Everyone needs a new pizza cutter now and then.
My father is the king of discount shopping, as I think I've told you before. Any excuse is a good one to check out the bargains. All it took this time was a quick mention that I hadn't been down to the place for a while, and off we went.
I'm generally pretty good about just picking up the things I need when I go to a place like that (I absolutely did need that pizza cutter. And shut up, world). I'm not terribly apologetic about doing the liquidation thing either. For a large part of the year I make little enough money that any bit of saving can be important.
Besides, going to the liquidator can be incredibly entertaining.
I'm reasonably good at picking up just what I need, yes, but I get a real charge out of watching what the other shoppers are carrying around the store.

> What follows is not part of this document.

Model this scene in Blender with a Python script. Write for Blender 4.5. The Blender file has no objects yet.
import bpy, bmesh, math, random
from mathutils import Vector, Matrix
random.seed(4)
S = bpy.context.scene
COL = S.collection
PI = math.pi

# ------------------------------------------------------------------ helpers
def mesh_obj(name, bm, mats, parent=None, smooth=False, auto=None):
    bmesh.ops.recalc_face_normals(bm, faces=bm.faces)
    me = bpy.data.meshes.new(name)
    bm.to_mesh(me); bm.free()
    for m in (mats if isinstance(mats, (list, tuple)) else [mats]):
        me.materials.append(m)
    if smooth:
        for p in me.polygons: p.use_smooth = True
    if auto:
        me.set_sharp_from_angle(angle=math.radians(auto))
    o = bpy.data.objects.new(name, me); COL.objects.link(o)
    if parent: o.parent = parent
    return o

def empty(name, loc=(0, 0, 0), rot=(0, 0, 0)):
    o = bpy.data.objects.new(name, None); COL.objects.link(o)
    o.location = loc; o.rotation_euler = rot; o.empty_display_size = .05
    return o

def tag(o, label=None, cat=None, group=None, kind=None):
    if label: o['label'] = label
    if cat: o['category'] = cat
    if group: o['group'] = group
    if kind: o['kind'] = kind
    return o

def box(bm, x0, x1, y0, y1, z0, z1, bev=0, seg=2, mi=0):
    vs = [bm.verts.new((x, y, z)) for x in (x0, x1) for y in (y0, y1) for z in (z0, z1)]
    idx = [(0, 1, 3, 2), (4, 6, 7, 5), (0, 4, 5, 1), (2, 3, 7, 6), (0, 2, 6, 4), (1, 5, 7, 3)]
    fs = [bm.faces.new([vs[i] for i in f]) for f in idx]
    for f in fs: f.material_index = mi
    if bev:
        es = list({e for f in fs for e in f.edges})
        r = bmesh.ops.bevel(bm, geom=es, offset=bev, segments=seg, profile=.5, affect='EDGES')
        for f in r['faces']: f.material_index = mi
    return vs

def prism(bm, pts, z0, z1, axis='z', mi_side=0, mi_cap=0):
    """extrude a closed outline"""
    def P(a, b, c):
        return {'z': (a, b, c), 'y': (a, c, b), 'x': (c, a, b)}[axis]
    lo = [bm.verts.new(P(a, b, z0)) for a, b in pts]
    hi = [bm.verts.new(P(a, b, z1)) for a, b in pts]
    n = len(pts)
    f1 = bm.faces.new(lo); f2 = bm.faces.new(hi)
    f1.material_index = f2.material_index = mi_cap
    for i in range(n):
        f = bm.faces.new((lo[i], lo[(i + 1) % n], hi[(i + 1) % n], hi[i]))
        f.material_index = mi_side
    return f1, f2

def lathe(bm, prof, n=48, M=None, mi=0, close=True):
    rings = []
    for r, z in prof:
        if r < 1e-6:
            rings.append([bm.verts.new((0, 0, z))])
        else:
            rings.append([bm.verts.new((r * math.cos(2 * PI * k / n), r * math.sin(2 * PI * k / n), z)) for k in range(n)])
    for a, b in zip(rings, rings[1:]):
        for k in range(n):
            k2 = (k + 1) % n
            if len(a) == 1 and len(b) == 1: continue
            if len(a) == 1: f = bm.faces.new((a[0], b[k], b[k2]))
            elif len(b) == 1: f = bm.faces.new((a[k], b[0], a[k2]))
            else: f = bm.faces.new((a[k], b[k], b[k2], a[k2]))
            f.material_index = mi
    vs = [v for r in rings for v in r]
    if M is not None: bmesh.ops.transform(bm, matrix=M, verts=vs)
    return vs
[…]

People will buy the weirdest things if there's a discount involved.
I don't have any interesting examples from yesterday, unfortunately, since everyone was acting almost painfully normal. I have in the past, however, seen women walking around with shopping baskets absolutely full to the top with cheap nail polish (first: who uses that much nail polish? Second: are you honestly going to walk around town in that delightful shade of Floozy Hooker 193?) or expired chocolate bars.
Women, yes. The men more often go for the paint and the cheap tools. Sorry for the stereotyping there, but I can only report what I actually see.
Discount stores make perfect places for instant psychology experiments, as far as I can see, and it's probably a good thing that I've never worked at one. You just know I'd be the one risking my job by purposely mispricing the most useless items in the store. You know: put the price up as high as you can to see if the snob factor kicks in (if it's that expensive in a place like this it must REALLY be worth something), lower the price to pennies to see how many unneeded somethings the average shopper can be tempted into... that kind of thing.
I could have way too much fun.
For a couple of days.
After that I imagine I'd be looking for other work.
It's still very tempting, though. Especially when I have the Spring From Hell to look forward to at my actual job.
Ah, but we'll leave that whinging for another time. Happy Easter to those of you of the Christian persuasion; happy long weekend to the rest of you. I'm outta here.